Por otra parte, cabría insistir también en que manifestar la propia identidad no es poner obstáculos al diálogo ecuménico, porque dialogar no es ignorar las diferencias. Por eso resulta un poco desenfocada la acusación del secretario general del Consejo Ecuménico de las Iglesias, Konrad Raiser, en declaraciones a Le Monde (2 de octubre). Según él, «Roma usa un doble lenguaje», uno teológico, hacia adentro (que sería el caso de esta declaración) y otro ecuménico (representado por la encíclica Ut unum sint).

Desde luego, buena parte del malestar que ha levantado la declaración es fruto de que supone un alegato contra el relativismo del «todas las religiones valen lo mismo». Además, manifestar que se cree en una Verdad es algo a lo que cierta mentalidad contemporánea no está acostumbrada. Y menos todavía parece que se está dispuesto a conceder que los cristianos estén llamados a difundir su fe.

Diego ContrerasEl Papa reafirma su pasión ecuménicaJuan Pablo II se refirió a la declaración en las palabras pronunciadas el domingo1 de octubre, antes del rezo del Angelus.

«En la cumbre del Año Jubilar, con la declaración Dominus Iesus -Jesús es el Señor-, que he aprobado de forma especial, he querido invitar a todos los cristianos a renovar su adhesión a Cristo en la alegría de la fe, atestiguando unánimemente que Él es, también hoy y mañana, ‘el camino, la verdad y la vida’. Nuestra confesión de Cristo como único Hijo, mediante el cual nosotros mismos vemos el rostro del Padre, no es arrogancia que desprecia a las otras religiones, sino agradecimiento gozoso porque Cristo se nos ha mostrado sin ningún mérito por nuestra parte. Y Él, al mismo tiempo, ha hecho que nos comprometiéramos a seguir dando lo que hemos recibido y también a comunicar a los demás lo que se nos ha dado, porque la Verdad y el Amor que es Dios pertenecen a todos los hombres».

«Con el apóstol Pedro confesamos que ‘en ningún otro nombre hay salvación’. La declaración Dominus Iesus, sobre las huellas del Vaticano II, muestra que esto no significa que se niegue la salvación a los no cristianos, sino que se indica la fuente última en Cristo, en quien se unen Dios y hombre. Dios da a todos luz de manera adecuada a su situación interior y ambiental, concediéndoles la gracia salvífica a través de caminos que Él conoce. El documento aclara los elementos cristianos esenciales, que no obstaculizan el diálogo, sino que muestran sus bases, porque un diálogo sin fundamentos estaría destinado a degenerar en palabrería hueca».
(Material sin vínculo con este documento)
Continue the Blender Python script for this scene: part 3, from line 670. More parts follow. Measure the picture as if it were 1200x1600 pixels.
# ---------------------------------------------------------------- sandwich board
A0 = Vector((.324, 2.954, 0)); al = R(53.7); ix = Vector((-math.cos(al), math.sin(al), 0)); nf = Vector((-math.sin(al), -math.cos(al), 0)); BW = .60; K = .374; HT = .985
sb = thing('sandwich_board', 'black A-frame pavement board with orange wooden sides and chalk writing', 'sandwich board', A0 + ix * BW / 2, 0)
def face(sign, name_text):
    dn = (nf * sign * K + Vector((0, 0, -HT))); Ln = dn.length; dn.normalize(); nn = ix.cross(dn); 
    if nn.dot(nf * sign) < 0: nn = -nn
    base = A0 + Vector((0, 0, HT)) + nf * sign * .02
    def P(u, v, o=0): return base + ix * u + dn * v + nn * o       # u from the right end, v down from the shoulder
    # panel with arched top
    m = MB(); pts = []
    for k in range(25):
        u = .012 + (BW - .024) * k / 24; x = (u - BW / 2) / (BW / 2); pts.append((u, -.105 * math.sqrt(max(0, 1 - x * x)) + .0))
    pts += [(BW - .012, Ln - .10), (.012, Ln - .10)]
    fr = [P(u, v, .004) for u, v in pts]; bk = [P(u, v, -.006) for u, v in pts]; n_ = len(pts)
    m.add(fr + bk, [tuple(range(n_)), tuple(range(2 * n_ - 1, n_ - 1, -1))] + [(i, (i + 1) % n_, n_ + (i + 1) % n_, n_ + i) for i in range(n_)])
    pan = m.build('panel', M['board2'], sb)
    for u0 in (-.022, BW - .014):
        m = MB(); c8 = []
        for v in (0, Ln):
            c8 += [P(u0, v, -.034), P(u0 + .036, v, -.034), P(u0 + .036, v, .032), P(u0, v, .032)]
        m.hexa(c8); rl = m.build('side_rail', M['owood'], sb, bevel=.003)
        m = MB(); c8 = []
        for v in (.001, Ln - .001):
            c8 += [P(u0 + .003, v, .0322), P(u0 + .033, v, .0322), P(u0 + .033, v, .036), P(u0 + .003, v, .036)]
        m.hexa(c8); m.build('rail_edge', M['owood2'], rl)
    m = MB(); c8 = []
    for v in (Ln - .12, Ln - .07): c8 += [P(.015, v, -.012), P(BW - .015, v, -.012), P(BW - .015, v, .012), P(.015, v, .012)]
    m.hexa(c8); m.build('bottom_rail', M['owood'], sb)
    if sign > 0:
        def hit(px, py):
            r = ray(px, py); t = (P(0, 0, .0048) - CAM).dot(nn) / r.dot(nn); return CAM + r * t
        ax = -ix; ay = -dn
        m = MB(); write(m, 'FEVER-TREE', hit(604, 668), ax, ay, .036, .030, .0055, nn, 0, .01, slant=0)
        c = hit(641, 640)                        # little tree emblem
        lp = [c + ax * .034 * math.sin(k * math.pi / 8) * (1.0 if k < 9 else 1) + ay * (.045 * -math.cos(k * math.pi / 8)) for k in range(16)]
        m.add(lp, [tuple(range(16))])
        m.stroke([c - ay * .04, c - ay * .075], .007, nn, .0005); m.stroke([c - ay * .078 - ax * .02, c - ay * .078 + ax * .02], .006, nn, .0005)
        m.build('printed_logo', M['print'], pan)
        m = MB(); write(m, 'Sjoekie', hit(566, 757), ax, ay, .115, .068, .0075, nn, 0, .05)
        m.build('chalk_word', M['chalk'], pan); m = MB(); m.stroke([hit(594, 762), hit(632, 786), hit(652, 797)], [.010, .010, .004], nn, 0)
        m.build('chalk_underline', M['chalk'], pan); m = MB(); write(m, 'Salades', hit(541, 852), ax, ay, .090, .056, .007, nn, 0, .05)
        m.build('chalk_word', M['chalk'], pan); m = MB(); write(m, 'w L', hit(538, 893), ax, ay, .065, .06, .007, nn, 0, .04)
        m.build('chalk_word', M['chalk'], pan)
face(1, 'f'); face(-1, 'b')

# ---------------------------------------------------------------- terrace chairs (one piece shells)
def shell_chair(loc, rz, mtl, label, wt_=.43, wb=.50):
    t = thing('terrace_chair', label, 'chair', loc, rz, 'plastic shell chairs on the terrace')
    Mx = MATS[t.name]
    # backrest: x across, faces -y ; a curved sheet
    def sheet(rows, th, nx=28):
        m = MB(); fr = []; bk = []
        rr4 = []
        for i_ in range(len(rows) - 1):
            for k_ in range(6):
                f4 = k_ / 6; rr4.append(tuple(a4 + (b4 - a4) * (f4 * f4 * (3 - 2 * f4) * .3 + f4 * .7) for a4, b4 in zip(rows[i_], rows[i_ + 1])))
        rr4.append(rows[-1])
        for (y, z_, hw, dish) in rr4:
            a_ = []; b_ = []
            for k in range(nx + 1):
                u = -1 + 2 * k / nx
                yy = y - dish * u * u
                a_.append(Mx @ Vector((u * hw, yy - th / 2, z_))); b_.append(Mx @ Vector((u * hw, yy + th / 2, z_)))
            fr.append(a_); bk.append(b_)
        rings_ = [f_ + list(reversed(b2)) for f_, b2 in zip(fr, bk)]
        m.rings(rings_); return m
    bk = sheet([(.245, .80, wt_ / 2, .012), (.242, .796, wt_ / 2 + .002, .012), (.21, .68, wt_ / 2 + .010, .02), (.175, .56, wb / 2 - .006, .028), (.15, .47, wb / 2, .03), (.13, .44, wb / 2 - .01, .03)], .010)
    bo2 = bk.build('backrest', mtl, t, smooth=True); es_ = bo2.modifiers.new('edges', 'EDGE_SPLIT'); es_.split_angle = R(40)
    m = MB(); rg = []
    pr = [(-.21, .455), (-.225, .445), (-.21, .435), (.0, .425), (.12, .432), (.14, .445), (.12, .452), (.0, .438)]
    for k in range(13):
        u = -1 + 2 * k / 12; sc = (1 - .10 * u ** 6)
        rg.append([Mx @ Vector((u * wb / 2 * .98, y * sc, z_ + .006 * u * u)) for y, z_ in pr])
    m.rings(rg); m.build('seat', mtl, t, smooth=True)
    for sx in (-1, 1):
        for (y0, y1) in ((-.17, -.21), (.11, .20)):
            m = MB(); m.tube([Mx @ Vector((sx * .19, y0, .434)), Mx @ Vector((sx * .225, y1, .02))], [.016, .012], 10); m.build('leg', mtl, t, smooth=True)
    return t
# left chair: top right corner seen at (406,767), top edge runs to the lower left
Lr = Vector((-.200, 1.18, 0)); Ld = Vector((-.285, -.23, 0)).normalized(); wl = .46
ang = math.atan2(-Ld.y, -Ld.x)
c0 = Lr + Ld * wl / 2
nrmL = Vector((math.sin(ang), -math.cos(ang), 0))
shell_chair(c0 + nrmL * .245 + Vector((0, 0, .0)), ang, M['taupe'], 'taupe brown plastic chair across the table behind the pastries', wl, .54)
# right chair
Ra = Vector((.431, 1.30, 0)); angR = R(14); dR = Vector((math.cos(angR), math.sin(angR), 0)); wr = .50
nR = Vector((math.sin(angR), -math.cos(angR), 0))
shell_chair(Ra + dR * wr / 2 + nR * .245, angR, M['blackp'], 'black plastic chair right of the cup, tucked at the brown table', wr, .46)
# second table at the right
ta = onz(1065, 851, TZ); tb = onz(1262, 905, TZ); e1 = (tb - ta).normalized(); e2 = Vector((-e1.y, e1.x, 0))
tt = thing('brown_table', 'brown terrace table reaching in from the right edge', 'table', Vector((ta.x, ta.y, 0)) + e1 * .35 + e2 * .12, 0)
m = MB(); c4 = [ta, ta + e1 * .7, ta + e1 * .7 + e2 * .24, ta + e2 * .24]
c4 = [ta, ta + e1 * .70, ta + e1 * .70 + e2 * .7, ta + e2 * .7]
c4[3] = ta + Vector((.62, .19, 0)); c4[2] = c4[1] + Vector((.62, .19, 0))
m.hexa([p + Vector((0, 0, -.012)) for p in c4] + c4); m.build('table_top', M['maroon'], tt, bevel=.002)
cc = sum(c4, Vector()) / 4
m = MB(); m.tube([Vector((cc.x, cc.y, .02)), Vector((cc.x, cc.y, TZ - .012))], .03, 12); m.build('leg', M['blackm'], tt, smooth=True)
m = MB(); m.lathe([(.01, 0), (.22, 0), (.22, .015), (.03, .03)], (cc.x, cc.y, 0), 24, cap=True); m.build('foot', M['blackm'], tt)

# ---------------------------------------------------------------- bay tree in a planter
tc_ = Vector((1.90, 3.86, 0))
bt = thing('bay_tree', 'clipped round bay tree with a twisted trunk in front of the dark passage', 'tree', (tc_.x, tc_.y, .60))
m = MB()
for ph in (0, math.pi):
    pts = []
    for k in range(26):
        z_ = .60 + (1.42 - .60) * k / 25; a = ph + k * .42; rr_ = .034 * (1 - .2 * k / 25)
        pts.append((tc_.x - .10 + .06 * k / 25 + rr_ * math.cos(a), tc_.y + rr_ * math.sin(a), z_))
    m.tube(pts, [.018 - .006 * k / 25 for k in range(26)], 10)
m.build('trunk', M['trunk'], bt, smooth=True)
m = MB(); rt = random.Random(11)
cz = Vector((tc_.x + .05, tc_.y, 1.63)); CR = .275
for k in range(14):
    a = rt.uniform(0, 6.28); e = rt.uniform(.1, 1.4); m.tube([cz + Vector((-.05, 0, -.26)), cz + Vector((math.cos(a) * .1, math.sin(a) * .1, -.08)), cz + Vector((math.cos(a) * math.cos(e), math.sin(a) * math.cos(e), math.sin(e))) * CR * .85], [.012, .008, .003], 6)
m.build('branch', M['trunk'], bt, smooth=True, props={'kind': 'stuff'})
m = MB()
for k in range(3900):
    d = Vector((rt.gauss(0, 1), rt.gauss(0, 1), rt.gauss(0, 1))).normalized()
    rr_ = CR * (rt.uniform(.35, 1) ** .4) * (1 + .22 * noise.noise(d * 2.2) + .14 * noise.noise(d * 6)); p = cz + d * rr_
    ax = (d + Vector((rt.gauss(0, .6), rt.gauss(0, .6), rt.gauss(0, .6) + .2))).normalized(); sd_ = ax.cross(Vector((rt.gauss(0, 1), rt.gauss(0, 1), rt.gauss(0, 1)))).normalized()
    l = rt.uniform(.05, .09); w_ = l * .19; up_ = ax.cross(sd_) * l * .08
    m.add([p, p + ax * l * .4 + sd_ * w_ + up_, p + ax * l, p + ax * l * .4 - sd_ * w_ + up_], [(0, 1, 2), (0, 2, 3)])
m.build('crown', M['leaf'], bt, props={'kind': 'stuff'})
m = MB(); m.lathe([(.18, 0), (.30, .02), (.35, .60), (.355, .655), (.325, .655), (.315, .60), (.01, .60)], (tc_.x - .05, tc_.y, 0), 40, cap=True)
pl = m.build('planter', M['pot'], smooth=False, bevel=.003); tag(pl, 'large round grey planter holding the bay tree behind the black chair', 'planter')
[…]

«Esto es también válido para la cuestión ecuménica. Si el documento, con el Vaticano II, declara que ‘la única Iglesia de Cristo subsiste en la Iglesia católica’, no significa que tenga en poca consideración a las otras Iglesias y comunidades cristianas. Esta convicción va acompañada por la conciencia de que esto no es un mérito humano sino un signo de la fidelidad de Dios, que es más fuerte que las debilidades humanas y que los pecados, que confesamos de forma solemne ante Dios y ante los hombres al principio de la Cuaresma [acto sobre la «purificación de la memoria»: ver servicio 36/00]. La Iglesia católica sufre -como dice el documento- por el hecho de que verdaderas Iglesias particulares y comunidades eclesiales con elementos preciosos de salvación están separadas de ella».

«El documento manifiesta una vez más la misma pasión ecuménica que constituye la base de mi encíclica Ut unum sint. Espero que esta Declaración, que para mí significa tanto, después de tantas interpretaciones equivocadas, pueda asumir finalmente su función de aclaración y al mismo tiempo de apertura».